Tucked in the far corner of Nagasaki Peace Park sits a small monument next to a memorial featuring a streetcar platform ruined by the atomic bomb. The simple marker is easy to miss, a lonely tribute to the non-Japanese survivors of atomic destruction. Their numbers are unknown, and their struggle for recognition and financial assistance continues six decades later.

A 1,000-man camp in Nagasaki is believed to have been destroyed when the bomb fell 60 years ago Tuesday. A group of U.S. prisoners of war, among tens of thousands of POWs in Japan in 1945, lost a U.S. court battle for reparations two years ago. Lester Tenney, a former soldier who now lives in La Jolla (San Diego County), saw the mushroom cloud rise over Nagasaki from the prison where he was being held 32 miles away.

"We have never, never received anything from the Japanese in any way," says Tenney, who suffered a broken back, shoulder, nose, foot, hand and a skull fracture while in captivity. He was freed when Japan surrendered Aug. 15, 1945.
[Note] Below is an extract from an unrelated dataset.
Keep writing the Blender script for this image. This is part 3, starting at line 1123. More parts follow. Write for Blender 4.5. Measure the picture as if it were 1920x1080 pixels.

Others -- Dutch, Australians, Chinese and as many as 10,000 Koreans among them -- were not that fortunate. Some were workers the Japanese army conscripted during the war for some of its most difficult projects, such as dangerous mining and shipbuilding. Nagasaki city historical accounts say thousands of non-Japanese merchants and free laborers also were in town when the bomb fell.

"Almost all of these people would have experienced the atomic bombing, and it is estimated that thousands of them were killed," the Nagasaki Testimonial Society writes in its regularly updated account, A Journey to Nagasaki, a Peace Reader. "The facts about this area of the atomic bombing have not been properly brought to light."